Ludzie produkują ok. 5% globalnej produkcji CO2.
A jaki jest udział CO2 w 'wytwarzaniu' efektu szklarniowego? Około 7%. Ponad 70% efektu szklarniowego powoduje H2O. Tak, tak, nasza stara, dobra para wodna. Jak mi ktoś próbuje wcisnąć kit, że ludzie są odpowiedzialni za zwiększoną ilość pary wodnej w atmosferze...

Ja nie mówię że temperatura na świecie nie rośnie. Może i rośnie. Ale ludzie nie mają z tym nic wspólnego, naprawdę. Wytrącić z równowagi układ przy pomocy 5% produkcji 30% gazów cieplarnianych (szczerze mówiąc nawet nie tych 30%, część innych niż H2O też nie ma nic wspólnego z produkcją przez człowieka, ale już kij) czyli - uwaga! - 1,5% ogólnej produkcji... Hm. To musiałby być układ _bardzo_ chaotyczny. Szczególnie że roczna produkcja gazów cieplarnianych to około 2% ich ogólnej zawartości w atmosferze, o ile się nie mylę.
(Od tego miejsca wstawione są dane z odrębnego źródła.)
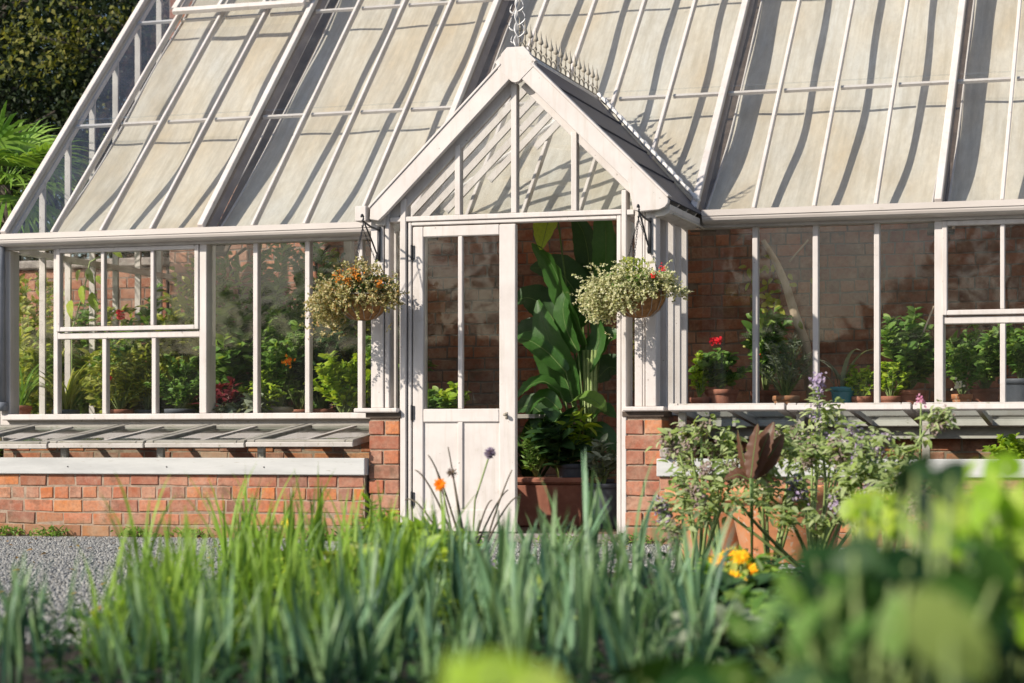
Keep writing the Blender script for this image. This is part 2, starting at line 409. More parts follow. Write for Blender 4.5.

Rocznie więc dokładamy od siebie 1,5% z 2% tego co już jest, czyli 0.03% ogólnego tonażu gazów cieplarnianych w atmosferze. To się mieści w błędzie pomiarowym (uwaga! to zdanie to kolejna manipulacja faktów - owszem, mieści się w to w błędzie pomiarowym i dlatego nie możemy odnotować różnicy wynikającej z ludzkiej produkcji w ogólnej masie gazów cieplarnianych; ale wiemy ile emitujemy ;P) i naprawdę ciężko żeby wpłynęło jakoś istotnie na temperature na Ziemi.